Mind evolutionary algorithm optimization in the prediction of satellite clock bias using the back propagation neural network

Satellite clock bias is the key factor affecting the accuracy of the single point positioning of a global navigation satellite system. The traditional model back propagation (BP) neural network is prone to local optimum problems. This paper presents a prediction model and algorithm for the clock bias of the BP neural network based on the optimization of the mind evolutionary algorithm (MEA), which is used to optimize the initial weights and thresholds of the BP neural network. The accuracy of the comparison between clock bias data is verified with and without one-time difference processing.

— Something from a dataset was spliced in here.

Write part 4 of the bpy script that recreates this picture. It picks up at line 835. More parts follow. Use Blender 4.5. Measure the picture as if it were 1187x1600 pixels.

Compared with grey model (GM (1,1)) and BP neural network, this paper discusses the advantages and general applicability of this method from different constellation satellites, different atomic clock type satellites, and the amount of modeling data. The accuracy of the grey model (GM(1,1)), BP, and MEA-BP models for satellite clock bias prediction is analyzed and the root mean square error, range difference error, and the mean of the clock bias data compared. The results demonstrate that the prediction accuracy of the three satellites significantly increased after one-time difference processing and that they have good stability. The prediction accuracy of four sessions of 2 h, 3 h, 6 h, and 12 h obtained using the MEA-BP model was better than 0.74, 0.80, 1.12, and 0.87 ns, respectively. The MEA-BP model has a specific degree of improvement in the prediction accuracy of the different sessions. Additionally, the prediction accuracy of different models has a specific relationship with the length of the original modeling sequence, of which BP model is the most affected, and MEABP is relatively less affected by the length of the modeling sequence, indicating that the MEA-BP model has strong anti-interference ability.